By Leigh-Ann Athanasius

In today’s digital age, data is the greatest commodity one has to offer especially with the number of companies that are continuously collecting our information. As a result, data protection has become a major concern for organisations across various industries. In Kenya, the Data Protection Act of 2019 was introduced to ensure that everyone’s data is being taken care of; and that individuals are not being taken advantage of. You can read the Data Protection Act here.

It is more common for matters on data protection to be dealt with as an after-thought rather than a key risk area of one’s business. Let’s take a look at this hypothetical scenario.

The Incident

As part of Company X’s customer onboarding procedure, staff in the customer service department are expected to collect sensitive customer information such as names, ID numbers, contact information, addresses etc. An employee in this department is found to be taking customers’ personal information from the database and selling it to third parties.

These third parties are found to be sending unsolicited messages to said customers.  The activity was brought to the company’s attention by one of the customers who suspected the breach was coming from Company X based on the nature of the third party messages that they were receiving and the information that they had.

The Problems

We’re sure that you can tell how inappropriate that is – on top of being a violation of the client’s privacy and right to have their data protected. This is a clear breach of data protection for (though not limited to) the following reasons:

  • Purpose limitation: data can only be used for the intended purpose when it was collected. This situation is definitely outside these parameters as the third parties are reaching out to the client using information they should not have access to. 
  • Consent issues: the client had not consented for their information to be utilized by third parties; neither explicitly during the onboarding process or implicitly by engaging Company X in their services. 
  • Privacy violation: above all else the employee violated the client’s privacy and this breaks the trust in both the employee who onboarded them and the organisation as a whole.

Customers have a high level of trust that the companies they share their personal details with will maintain a certain level of confidentiality and implement adequate layers of protection to their information.

It can be difficult to intercept third parties that would engage employees outside of any companies’ control; but what can be done to address an employee breach, such as in Company X’s?

The Necessary Action

In the example above, there are a few steps that need to be taken to remedy the situation.

  • Investigate the client’s complaint. Find out which employee(s) had access to the information and gather evidence of the unauthorised use of the data.
  • Reach out to the client acknowledging and apologising for the breach; as well as assuring them that situation is being handled. You can be transparent with the client on the actions being taken.
  • Go through your company’s disciplinary process with the employee in question. Find out more about taking disciplinary action here.
  • Review your data protection policies to identify any weakness or gaps that may have led to this incident. Remedy those gaps as needed and most importantly emphasise the importance of employees adhering to these policies.

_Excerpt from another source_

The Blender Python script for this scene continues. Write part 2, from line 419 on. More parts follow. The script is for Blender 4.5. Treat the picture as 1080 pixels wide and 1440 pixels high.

However, above all else, Training is key! As an employer/organisation it is essential to make sure that your employees are adequately informed of the data protection regulations and are aware of the consequences of violating these rules. Not only could this lead to legal ramifications depending on the extent, but there is also the risk of reputational damage to your organisation. In the above example, the client can’t be blamed for now being weary of the organisation as a whole and may likely tell other people in their life of the experience that they had. For the employee in the situation above; there was clearly a lack of forethought about how their actions could potentially bring down Company X.

Data protection violations can have severe consequences, both legally and reputationally, for organisations. By proactively addressing such incidents, conducting thorough investigations, implementing appropriate disciplinary measures, and enhancing data protection policies, organisations can demonstrate their commitment to safeguarding personal data and maintaining the trust of customers.

Remember, prevention, detection, and swift action are key to handling data protection violations effectively.